Tuesday, January 20, 2015

Review of "Entre Nos"



Start with the title: Entre nos. Between us. It is a popular expression in Latin American countries, and connotes not only intimacy and trust, but also a moment of discovery. It is the same as saying, this is what I really believe, I trust you enough to share it with you, no matter how shocking or embarrassing or disagreeable it may be.

It is the title, then, of a movie directed and co-written by Paula Mendoza, that details the story of a young Colombian immigrant mother, Mariana, and her two children, Gabriel and Andrea. They have arrived in an almost pastel version of New York in the summer, maybe sometime in the 80s, maybe later, to be reunited with the father. They live in a cramped apartment, but everything looks promising, especially the empanadas that Mariana is frying in the opening scene. It should be the beginning of a dream, should it not?

Well, it will be, but it will be a dream that is hard-fought. It is apparent that there is tension in this marriage, and the father will shortly after abandon his family, to flee who knows where, he says to Miami for a work assignment, but it could be anywhere. She is left alone with two children, with little to tide her over, drowning as she is in desperation and anguish and not wanting to recognize that she has been abandoned.
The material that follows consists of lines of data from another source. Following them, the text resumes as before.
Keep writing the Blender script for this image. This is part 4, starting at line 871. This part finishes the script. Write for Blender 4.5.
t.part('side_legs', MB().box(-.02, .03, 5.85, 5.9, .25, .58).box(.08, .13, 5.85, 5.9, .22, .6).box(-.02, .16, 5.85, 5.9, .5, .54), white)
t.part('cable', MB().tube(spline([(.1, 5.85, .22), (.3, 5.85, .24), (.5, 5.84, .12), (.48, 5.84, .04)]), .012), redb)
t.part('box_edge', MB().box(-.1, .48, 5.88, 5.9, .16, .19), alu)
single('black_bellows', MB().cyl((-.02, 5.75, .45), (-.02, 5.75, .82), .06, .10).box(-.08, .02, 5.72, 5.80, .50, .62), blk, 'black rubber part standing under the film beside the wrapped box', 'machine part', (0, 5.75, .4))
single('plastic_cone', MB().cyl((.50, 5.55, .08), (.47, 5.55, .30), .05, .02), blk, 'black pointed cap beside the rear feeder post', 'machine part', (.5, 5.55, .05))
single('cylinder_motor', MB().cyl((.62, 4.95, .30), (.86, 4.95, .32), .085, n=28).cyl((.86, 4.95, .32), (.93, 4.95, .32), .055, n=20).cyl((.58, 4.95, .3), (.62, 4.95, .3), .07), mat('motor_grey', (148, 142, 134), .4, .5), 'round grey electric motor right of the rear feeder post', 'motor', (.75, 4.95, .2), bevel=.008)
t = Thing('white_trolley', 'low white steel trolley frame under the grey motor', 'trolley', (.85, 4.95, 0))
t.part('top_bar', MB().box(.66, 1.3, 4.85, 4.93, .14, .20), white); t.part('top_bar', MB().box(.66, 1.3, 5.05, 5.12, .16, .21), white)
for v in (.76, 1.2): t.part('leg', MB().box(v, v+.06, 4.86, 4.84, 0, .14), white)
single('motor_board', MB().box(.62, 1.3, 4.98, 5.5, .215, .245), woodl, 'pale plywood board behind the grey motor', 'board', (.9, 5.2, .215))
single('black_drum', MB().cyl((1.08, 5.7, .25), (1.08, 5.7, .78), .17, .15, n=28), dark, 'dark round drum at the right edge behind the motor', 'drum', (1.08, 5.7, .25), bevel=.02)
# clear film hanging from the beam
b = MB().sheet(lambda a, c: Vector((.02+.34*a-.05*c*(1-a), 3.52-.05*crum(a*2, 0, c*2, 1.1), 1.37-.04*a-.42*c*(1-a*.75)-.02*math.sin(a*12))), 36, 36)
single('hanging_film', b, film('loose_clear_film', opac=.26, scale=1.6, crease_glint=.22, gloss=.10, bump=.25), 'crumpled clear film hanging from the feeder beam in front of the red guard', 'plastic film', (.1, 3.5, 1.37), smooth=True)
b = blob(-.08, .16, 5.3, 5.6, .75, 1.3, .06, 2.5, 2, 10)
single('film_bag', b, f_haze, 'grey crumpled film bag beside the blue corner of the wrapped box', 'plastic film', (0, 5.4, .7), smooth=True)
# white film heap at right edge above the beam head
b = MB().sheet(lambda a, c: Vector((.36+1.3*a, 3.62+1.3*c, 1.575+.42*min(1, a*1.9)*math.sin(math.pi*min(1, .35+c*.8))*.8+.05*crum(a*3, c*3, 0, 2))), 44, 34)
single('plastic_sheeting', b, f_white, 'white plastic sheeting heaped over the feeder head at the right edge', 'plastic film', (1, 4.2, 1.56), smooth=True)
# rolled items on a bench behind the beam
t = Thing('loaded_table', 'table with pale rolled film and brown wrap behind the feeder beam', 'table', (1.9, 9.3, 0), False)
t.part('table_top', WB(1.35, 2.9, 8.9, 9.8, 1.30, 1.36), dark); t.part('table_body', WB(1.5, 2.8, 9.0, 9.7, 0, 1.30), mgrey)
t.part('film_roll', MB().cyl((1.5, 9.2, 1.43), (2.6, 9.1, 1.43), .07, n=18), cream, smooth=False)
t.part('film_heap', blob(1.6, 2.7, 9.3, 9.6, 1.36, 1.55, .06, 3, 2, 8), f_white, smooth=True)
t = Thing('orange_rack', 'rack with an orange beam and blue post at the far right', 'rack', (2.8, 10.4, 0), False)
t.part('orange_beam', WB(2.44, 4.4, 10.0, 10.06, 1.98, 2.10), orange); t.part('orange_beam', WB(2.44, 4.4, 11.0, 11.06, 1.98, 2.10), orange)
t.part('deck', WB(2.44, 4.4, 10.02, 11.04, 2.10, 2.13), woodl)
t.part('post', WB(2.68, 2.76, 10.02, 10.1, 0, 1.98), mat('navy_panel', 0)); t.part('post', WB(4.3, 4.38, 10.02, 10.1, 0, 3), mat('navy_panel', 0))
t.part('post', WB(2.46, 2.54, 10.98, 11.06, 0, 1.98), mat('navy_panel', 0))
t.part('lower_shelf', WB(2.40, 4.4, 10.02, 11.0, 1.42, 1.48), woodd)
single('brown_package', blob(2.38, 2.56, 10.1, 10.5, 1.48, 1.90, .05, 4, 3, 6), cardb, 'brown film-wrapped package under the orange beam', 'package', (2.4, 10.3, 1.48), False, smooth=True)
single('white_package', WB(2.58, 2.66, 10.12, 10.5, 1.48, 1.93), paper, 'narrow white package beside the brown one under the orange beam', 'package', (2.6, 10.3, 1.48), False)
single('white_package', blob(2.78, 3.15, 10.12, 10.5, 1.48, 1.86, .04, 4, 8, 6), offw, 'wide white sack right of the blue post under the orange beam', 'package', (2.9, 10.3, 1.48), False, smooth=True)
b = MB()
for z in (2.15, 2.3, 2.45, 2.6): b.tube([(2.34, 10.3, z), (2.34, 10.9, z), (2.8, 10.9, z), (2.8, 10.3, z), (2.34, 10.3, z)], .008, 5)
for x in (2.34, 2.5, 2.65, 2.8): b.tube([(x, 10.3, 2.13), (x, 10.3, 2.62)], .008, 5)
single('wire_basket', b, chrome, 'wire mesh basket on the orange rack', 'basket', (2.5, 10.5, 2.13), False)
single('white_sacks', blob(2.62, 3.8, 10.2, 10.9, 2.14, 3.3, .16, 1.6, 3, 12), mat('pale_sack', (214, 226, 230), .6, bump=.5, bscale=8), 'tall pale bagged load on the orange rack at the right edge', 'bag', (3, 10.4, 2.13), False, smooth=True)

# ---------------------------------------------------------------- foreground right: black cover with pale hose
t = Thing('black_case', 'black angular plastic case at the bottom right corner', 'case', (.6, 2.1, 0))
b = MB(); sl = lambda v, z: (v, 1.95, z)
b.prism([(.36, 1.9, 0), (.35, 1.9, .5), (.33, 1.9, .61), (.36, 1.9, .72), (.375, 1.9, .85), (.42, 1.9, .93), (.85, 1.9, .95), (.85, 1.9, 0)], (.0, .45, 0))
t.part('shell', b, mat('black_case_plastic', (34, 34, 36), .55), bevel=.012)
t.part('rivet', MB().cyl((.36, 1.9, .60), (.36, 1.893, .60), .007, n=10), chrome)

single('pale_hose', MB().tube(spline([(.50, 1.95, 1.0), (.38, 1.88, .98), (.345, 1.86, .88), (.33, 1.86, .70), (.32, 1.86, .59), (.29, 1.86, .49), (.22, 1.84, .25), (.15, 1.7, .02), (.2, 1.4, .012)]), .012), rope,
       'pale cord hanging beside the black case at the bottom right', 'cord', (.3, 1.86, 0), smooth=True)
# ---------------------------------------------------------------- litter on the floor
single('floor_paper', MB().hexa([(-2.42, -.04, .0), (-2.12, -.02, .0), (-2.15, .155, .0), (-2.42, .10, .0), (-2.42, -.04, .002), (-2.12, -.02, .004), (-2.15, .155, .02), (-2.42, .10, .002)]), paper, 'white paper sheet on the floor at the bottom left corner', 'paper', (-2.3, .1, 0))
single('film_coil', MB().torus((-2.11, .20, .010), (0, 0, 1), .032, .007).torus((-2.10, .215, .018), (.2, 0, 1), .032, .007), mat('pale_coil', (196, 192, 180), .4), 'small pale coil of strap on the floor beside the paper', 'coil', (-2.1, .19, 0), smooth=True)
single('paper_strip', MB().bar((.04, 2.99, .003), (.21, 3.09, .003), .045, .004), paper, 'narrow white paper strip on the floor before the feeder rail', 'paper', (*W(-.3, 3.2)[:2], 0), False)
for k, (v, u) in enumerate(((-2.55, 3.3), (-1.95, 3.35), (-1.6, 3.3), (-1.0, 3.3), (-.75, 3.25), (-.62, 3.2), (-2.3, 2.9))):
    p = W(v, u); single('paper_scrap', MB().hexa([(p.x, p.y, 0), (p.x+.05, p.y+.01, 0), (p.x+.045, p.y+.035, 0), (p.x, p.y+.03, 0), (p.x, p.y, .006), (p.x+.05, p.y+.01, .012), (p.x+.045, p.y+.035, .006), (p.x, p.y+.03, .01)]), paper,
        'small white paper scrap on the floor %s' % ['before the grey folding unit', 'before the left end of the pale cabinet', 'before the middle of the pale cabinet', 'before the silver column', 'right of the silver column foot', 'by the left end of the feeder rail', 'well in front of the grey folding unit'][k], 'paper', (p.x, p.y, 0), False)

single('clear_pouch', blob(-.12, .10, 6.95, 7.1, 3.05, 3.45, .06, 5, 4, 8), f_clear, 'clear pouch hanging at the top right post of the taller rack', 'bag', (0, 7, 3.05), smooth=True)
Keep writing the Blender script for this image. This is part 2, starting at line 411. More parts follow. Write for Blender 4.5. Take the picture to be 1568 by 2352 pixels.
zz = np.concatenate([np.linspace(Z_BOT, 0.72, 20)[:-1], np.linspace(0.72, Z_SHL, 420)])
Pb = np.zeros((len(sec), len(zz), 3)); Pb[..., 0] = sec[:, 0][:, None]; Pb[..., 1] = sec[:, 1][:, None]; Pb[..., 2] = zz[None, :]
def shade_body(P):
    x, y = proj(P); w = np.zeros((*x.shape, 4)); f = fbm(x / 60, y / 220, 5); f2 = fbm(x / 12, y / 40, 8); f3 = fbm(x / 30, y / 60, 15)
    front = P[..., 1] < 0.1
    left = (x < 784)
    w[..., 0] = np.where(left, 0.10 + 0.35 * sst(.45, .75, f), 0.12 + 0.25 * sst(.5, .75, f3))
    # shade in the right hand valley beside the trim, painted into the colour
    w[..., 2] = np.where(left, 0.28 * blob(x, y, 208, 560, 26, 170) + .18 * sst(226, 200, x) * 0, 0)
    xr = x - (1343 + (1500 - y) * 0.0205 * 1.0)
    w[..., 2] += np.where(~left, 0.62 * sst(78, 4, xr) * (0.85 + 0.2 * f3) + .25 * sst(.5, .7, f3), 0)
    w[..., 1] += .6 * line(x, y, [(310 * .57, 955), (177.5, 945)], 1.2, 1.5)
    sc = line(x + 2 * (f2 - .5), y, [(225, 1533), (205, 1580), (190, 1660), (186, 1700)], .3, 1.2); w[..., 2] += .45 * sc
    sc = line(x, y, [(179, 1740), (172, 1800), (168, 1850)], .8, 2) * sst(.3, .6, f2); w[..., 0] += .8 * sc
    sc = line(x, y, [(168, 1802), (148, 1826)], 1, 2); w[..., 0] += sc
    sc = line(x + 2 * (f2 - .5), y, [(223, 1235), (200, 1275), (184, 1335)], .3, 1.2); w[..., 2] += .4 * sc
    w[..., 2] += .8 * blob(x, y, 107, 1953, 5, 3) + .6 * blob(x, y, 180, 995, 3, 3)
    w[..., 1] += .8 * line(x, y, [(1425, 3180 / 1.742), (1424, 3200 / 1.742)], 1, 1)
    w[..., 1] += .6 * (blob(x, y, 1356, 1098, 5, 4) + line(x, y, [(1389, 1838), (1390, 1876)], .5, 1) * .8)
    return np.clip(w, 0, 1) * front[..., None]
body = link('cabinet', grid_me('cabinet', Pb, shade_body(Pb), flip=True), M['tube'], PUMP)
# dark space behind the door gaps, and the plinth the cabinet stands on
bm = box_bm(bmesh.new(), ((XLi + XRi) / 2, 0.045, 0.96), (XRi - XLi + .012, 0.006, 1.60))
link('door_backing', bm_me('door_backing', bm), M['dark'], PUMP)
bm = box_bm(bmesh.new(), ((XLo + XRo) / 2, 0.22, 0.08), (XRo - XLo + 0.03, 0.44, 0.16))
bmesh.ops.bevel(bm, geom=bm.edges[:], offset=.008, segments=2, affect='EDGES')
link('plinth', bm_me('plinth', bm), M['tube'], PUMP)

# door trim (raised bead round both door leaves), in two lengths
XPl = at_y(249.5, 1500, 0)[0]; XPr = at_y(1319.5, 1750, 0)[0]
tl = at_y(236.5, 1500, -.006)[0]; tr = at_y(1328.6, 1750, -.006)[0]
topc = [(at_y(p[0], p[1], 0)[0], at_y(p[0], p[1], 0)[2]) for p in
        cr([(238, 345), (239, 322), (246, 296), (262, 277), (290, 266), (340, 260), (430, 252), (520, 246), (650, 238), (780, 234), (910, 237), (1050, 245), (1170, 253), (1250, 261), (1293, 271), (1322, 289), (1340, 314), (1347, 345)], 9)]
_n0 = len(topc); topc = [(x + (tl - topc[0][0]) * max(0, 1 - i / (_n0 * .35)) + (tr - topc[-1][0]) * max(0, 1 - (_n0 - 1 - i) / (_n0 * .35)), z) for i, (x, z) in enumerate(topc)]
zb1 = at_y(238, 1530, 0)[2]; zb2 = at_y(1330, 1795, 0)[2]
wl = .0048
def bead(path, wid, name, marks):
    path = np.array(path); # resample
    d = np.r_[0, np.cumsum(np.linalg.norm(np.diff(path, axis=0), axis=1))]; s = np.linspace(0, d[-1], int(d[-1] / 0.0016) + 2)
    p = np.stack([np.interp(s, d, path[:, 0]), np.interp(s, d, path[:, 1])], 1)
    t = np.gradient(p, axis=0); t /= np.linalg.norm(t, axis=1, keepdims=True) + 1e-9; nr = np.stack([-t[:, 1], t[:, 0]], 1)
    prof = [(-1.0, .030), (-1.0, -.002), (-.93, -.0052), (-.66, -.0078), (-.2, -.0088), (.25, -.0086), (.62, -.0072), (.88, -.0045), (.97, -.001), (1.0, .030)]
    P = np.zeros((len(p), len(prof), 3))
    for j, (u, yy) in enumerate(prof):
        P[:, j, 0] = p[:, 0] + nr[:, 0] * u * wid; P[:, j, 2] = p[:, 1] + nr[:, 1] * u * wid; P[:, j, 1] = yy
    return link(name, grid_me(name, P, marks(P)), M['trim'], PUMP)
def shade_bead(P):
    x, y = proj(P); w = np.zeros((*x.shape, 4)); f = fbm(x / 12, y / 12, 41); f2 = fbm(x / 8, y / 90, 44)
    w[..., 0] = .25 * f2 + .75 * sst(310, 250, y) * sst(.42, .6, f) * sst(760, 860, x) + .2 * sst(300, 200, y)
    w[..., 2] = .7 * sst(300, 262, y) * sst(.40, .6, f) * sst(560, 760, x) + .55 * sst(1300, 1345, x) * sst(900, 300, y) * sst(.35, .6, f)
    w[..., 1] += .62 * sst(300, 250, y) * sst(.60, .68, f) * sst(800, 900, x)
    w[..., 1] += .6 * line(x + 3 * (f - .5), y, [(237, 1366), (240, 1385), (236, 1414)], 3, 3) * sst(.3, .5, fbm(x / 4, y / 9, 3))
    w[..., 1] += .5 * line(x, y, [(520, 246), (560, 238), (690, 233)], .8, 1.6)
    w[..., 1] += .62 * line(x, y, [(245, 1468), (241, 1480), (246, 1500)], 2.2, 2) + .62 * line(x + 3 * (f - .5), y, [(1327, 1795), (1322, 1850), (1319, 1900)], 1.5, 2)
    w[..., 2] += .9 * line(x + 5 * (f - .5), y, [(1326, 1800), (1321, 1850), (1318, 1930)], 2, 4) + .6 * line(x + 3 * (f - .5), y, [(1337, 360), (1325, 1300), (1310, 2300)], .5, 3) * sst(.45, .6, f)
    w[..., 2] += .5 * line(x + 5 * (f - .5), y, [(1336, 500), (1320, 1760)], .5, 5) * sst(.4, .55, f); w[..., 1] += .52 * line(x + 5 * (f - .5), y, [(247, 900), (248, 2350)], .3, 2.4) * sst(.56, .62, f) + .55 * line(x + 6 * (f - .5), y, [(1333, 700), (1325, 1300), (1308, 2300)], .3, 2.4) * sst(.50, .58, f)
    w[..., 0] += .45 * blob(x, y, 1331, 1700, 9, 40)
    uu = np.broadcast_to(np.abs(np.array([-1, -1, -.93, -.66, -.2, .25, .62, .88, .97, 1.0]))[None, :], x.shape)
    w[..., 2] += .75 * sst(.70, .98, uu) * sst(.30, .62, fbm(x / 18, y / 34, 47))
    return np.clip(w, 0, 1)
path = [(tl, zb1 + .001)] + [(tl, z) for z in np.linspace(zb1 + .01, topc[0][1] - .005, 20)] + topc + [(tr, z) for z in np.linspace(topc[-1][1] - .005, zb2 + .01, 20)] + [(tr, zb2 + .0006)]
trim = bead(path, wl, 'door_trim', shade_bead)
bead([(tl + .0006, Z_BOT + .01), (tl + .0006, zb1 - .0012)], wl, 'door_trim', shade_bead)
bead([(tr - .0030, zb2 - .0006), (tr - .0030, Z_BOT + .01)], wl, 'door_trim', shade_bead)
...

We have, then, the vulnerable mother who , in this biographical story, is left to fend for herself, in an unfamiliar place, with small children. While New York may look glowing in this depiction, without the grime and the predators that are also a part of its mystique, it is still not a particularly receptive place. Whether or not we can forgive the husband, we aren’t in a position to judge. The son Gabriel puts it best: she was always needy, and maybe, it was too much for them.

As they descend she finds strength in a sort of brutish need to protect her children. It would have been very easy to imagine her giving up if it hadn’t of been for Gabriel and Andrea, who view the whole experience as a bewildering affair. There are moments when they reach out, and some extend a helping hand (the owner of the food truck, the Indian woman who rents them a room, the African-American man who gives them encouragement as they struggle to survive), but others are content not to acknowledge them. They are emblematic of a homeless population that is invisible, in other words, that needs help, that needs to be acknowledged.

Summer is portrayed in a beautiful way in this film. It is scorchingly hot, of course, but the New York presented in this movie is an idealized version, a place of memories. Maybe that is part of the reason why the movie fails to tap into the true dramatic potential of this situation. We don’t really get a sense of danger, of peril, for it all seems dreamlike. Maybe that was the point. It was sudden, and they can’t quite believe it. Neither can we, and the only real conflict we have, that between mother and son, really fails to resonate, because it isn’t really sustained.

This is a situation that befalls many families. We see people lacking resources, having to scrounge as best they can, trying to resolve their own conflicts, their own timidity, their own sense of powerlessness. If it was meant to focus our attention on a social problem, it isn’t entirely convincing, mainly because of the dramatic shortfalls.  It does, however, tell the story of little endearments, of encounters that are redemptive, of items that are thrown away but are scavenged and converted into something useful.

It is also a wistful view of a time of difficulty. Between us, it wasn’t so bad, was it? Look what we learned about ourselves and about each other. Entre nos, it signaled the start of something new. An awakening.